Reinforcement Learning – Lost Chapters – Designing a Reward Function

I recently read a Master Thesis in the field of Reinforcement Learning – and realized that there is a lot of important theoratical content I skipped over so far. This blog marks the beginning of the „Lost Chapters“ series, which will cover topics I might have missed during my journey through the AI jungle.

In this blog, I will take a glance at the design of reward functions.

Reward signal

A Reinforcement Learning (RL) bot performs the action in an environment based on a policy – the environment reacts by returning the next state and a reward signal. This reward signal is a real number based on a reward function, which is designed to encourage the RL bot to take actions that  fulfill some objective in the environment, e.g. winning a game. The reward signal indicates whether an action was good or bad and the purpose of the RL algorithm is to optimize its policy to take actions that maximize this numerical reward signal. (cf. [Sutton 2018])

 

Designing Reward Functions: The Cobra Effect

Since the reward signal encourages the RL bot to take actions that fulfill an objective, it is important to design the reward function properly: unbiased, and without adding any helpful knowledge. (cf. [Sutton 2018])

Incorrect design might lead to the so called „Cobra Effect“: Once upon a time, the government tried to incentivize people to assist them in ridding an area of cobras. If a citizen brought in a venomous snake they had killed, the government would give them a bounty. As an unexpected twist, people started breeding venomous snakes. The moral is that people always game the system. To avoid the Cobra Effect, we need to keep in mind that we get what we incentivize, not what we intend. (cf. [https://medium.com])

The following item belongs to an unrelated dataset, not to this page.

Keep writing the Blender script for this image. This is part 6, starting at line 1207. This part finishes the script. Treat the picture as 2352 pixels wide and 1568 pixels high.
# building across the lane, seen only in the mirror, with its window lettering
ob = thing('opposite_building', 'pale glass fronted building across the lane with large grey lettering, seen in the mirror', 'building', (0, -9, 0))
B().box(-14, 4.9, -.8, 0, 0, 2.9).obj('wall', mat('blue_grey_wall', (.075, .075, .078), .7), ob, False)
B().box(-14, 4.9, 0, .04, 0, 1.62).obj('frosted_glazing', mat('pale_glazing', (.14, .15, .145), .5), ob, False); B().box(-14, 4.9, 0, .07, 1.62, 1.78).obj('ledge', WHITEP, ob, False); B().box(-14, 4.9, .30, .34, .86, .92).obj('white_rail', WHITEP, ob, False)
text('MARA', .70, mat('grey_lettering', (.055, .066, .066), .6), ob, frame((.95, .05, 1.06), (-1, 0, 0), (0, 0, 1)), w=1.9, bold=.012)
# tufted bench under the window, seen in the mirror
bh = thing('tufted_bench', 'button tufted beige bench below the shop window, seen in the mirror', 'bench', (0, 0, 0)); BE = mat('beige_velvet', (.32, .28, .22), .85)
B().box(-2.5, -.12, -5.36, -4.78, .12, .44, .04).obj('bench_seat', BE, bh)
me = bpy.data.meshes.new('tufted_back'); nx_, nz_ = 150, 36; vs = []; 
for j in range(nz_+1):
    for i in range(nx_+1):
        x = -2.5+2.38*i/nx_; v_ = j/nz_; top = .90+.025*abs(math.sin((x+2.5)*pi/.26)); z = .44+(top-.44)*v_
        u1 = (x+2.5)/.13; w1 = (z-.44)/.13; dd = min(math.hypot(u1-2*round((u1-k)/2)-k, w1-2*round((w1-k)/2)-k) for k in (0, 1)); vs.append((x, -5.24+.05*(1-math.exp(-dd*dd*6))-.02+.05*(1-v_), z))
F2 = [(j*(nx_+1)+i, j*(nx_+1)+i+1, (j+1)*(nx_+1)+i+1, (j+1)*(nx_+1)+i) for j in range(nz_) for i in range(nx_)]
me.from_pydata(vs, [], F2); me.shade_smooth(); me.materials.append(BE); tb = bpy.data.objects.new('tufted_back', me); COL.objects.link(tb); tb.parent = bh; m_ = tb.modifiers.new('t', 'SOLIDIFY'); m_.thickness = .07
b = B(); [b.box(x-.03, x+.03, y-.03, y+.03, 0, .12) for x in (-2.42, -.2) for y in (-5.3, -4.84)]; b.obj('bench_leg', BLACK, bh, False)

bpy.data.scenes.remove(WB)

I encountered this effect myself in the Metroid Learning project, when the AI decided to spam-jump in the next best corner. The AI realized that I incentivized movement in the algorithm – and gamed that system.

 

Designing Reward Functions: Reward Shaping

Rewards come in two forms: sparse rewards and non-sparse rewards. A sparse reward signal is sent to the RL bot only when it completed a given objective, e.g. winning a game. Sutton and Barto recommend to use sparse rewards of +1 for winning, -1 for losing and 0 for everything in between. This approach directly rewards a success and punishes a failure, without adding any bias.

In the early stages of the training phase, positive rewards occur rarely. This is due to the RL bot still exploring its environment. However, rare positive rewards also mean that the RL bot rarely receives helpful feedback, leading to the „Plateau problem“, where the AI aimlessly tries out different actions before receiving any helpful feedback.

One solution to this problem are non-sparse rewards: intermediate reward signals designed to guide the RL bot to achieving its goal. A non-sparse reward could be implemented in form of a score for an action (or like an achievement, for that matter). There is one possible downside to non-sparse reward signals: they are a form of helpful knowledge, which might lead to a Cobra Effect.

An alternative solution is reward shaping. Similar to Curriculum Learning (see below), reward shaping focuses on steadily increasing the difficulty of the problem that the RL bot is trying to solve. In Curriculum Learning, the RL bot is confronted by more and more difficult tasks. In reward-shaping, the reward transforms from an intermediate non-sparse reward into a sparse reward that only focuses on the ultimate goal. (cf. [Sutton 2018])

 

Curriculum Learning

The machine learning approach „Curriculum Learning“ is inspired by a common concept in human learning: increasing complexity – where learning objectives are presented in a meaningful order. When it comes to the training of the neural network, instead of sampling the training examples of varying difficulty, examples may be sampled with increasing difficulty, starting with the most simple ones. This approach has shown good results on a variety of problems in the fields of natural language processing and computer vision. (cf. [Goodfellow 2016])

 

Sources:

[Sutton 2018]
Richard S Sutton and Andrew G Barto. Reinforcement Learning: An Introduction. A Bradford Book, 2018.

[Goodfellow 2016]
Ian Goodfellow, Yoshua Bengio, and Aaron Courville. Deep learning. MIT press, 2016.

[https://medium.com]
Deep Reinforcement Learning Models: Tips & Tricks for Writing Reward Functions. The Cobra Effect. 2017.